● **WRITTEN EXERCISE**: Look through the data below and extract, unchanged, the lines from the one that contains "Recreate this scene" to the one that contains "bpy.context.scene.view_settings.view_transform = 'Standard'", both included.

^^^^^^^^^^^^^^^^

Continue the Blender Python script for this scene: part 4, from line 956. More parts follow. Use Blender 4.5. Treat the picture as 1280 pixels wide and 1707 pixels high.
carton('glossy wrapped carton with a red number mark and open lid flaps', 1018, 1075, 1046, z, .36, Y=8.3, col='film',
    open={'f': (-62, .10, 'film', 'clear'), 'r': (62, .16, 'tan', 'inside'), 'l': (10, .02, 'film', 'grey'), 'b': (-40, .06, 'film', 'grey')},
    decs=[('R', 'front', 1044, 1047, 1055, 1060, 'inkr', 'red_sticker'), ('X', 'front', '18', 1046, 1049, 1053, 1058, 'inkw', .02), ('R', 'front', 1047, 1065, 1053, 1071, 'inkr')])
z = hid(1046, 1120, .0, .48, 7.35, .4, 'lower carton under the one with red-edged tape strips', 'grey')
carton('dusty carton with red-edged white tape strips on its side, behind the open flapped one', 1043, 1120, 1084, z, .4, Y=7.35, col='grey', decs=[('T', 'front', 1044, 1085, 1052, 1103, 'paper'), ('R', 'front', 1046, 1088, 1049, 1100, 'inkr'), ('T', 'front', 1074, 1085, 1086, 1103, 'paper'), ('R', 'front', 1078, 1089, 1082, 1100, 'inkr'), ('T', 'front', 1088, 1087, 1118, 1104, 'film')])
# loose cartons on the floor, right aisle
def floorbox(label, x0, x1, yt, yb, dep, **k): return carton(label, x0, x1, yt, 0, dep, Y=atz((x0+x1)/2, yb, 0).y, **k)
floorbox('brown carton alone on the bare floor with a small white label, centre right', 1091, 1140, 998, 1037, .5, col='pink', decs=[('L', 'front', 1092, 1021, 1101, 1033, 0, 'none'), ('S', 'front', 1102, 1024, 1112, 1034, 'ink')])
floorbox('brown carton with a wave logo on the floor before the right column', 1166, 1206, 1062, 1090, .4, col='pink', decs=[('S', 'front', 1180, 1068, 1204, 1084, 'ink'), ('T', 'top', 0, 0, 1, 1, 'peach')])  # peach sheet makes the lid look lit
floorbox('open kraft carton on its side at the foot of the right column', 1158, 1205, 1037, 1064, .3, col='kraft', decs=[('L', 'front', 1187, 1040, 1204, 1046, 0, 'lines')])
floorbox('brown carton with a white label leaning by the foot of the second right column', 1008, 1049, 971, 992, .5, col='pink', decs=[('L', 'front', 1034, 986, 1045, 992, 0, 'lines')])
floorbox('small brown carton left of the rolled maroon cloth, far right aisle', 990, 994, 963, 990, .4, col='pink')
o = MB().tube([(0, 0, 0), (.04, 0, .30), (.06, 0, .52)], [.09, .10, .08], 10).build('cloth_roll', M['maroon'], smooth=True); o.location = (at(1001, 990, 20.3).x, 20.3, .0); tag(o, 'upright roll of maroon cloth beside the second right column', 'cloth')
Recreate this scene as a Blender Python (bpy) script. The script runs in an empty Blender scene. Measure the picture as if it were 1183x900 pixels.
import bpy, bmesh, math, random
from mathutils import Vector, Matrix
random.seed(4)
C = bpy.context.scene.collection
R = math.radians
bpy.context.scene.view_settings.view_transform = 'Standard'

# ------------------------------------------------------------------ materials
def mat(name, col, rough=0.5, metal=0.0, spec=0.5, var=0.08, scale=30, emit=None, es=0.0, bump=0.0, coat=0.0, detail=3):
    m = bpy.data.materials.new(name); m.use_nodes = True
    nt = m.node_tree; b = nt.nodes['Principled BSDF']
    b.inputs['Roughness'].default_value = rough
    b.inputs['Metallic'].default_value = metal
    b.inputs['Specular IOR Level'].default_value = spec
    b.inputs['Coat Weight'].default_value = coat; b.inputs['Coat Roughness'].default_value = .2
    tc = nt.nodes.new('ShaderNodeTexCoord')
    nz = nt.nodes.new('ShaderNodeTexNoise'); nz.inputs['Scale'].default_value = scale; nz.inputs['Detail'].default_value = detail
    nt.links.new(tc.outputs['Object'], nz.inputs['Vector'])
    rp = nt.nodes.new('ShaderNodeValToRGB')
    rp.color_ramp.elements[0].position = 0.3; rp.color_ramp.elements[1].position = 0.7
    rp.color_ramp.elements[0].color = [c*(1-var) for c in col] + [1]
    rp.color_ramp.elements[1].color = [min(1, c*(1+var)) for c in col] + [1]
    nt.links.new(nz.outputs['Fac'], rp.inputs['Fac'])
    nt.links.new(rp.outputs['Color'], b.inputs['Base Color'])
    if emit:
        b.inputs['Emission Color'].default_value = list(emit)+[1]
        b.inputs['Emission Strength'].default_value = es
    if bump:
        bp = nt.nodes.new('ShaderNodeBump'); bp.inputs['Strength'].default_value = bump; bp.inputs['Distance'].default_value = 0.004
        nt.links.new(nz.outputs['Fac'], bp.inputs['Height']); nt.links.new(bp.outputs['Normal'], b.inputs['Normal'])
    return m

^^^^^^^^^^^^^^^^

● **RESPONSE TO THIS EXERCISE**:
Recreate this scene as a Blender Python (bpy) script. The script runs in an empty Blender scene. Measure the picture as if it were 1183x900 pixels.
import bpy, bmesh, math, random
from mathutils import Vector, Matrix
random.seed(4)
C = bpy.context.scene.collection
R = math.radians
bpy.context.scene.view_settings.view_transform = 'Standard'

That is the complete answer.